さて、くじらさん。

「障害のある子を悪意から守る」ためには、障害があることが特別なことではないと、多くの日本国民が思えることが重要なことだと思います。

 それは、本当は健全な想像力があれば、分かることです。人間を「障害」や「生産性」で切り捨ててしまうことは、自分がそうなる可能性をまったく想像してないということです。

 でも、人生は何が起こるか分かりません。病気や事故で、以前の「生産性」を失い、「障害」を持つようになる可能性は誰にもあります。自分は絶対にそんなことにならないと断定できる人がいるとしたら、僕には信じられないことですが、今、たまたま自分がそうでないというだけの理由で、「そういった社会的弱者」を切り捨て、悪意をぶつけることは、自分で自分の首を絞めることなのです。率先して自分自身が生き難い世の中を作っているということです。

 と書きながら、私達は「当事者にならないと分からない」ことがよくあります。接客業に就いて初めて客の横柄な態度のインパクトに驚いたり、子供を持って初めて親の苦労が分かったり、リーダーにされて初めて人を指導することの難しさに苦しんだりするのです。

 でも、「当事者にならない限り気持ちが分からない」のでは、いろんなことが手遅れになってしまいます。そのために想像力を使うのですが、それが不十分な時は、「当事者から話を聞く」という方法があります。
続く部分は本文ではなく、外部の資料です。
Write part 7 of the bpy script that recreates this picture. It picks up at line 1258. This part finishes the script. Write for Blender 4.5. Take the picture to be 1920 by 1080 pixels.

 接客業に就く前に接客業の人から話を聞き、子供を持った人から子育ての苦労を聞き、リーダーになっている人から人を導く苦しさを聞くのです。

 そうして、自分の不十分な想像力を補うことが、よりよく生きる方法だと僕は思っています。

 だからこそ、くじらさんの相談を取り上げさせてもらいました。

 くじらさんの相談は、まさに「当事者の話」です。くじらさんの苦労や苦しみを知っていくことが、「障害のある子を悪意から守る」ための一つの方法だと僕は思っているのです。